Crank 2 runs 95 minutes total, but the action covers only 80 minutes (the 15-minute long credits include clips of a kind of epilogue, plus outtakes). It moves fast and straight and mainly stays on the road; it's much cleaner than several of this summer's more expensive action films. Basically the co-writers and co-directors Mark Neveldine and Brian Taylor sneer at any kind of rules, decorum or morality. Anything goes, as long as it's within the realm of exploitation-level "B" moviemaking.
So during Chev's adventure, he crosses paths with all kinds of racial and sexual stereotypes. It's safe to say that this is one of the most misogynist films ever made; every female that appears onscreen is a sexual object of some sort (including cameos by several porn stars), and just about every other character besides Chev is also a stereotype. (Amy Smart returns in her role as Chev's girlfriend Eve, but here she's working as a stripper and has sex with him in public yet again.) This makes for a mixed viewing experience. Should we let morals come in the way of enjoying a deliberately absurd slam-bang entertainment? Indeed, it's difficult to tell if the filmmakers are even in on the joke, or if they're purposely, willfully clueless. But when Chev and one of the bad guys, Johnny Vang (Art Hsu), come to blows underneath the buzzing wires of a power station, and temporarily turn into Godzilla-like giant monsters, complete with bad makeup and bad visual FX, I finally decided I could forgive Crank 2 its transgressions and simply have a good time.

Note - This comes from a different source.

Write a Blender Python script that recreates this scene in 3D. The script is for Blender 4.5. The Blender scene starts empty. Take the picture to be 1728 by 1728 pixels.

Lionsgate's DVD includes a long making-of documentary and a commentary track with the writers/directors, but the best feature is the short Crank 2: Take 2, which exposes all the gaffes that were committed and left in the final cut.
Posted by cphillips at September 10, 2009 11:21 AM
Even though Crank was mindless for most parts, I had a lot of fun watching it. And from your review it appears that the sequel too is as mindless and as entertaining. I guess the only thing it would lack is the surprise factor that made the original so damn unpredictable.
Posted by: Shubhajit at September 11, 2009 11:24 PMNo, even this sequel manages to be surprising -- though Jeffrey has let a few too many cats out of the bag in his review. I'd say the sequel is every bit as much fun and maybe crazier than the original. Where can Neveldine & Taylor go from here? I shudder to think -- but can't wait to find out.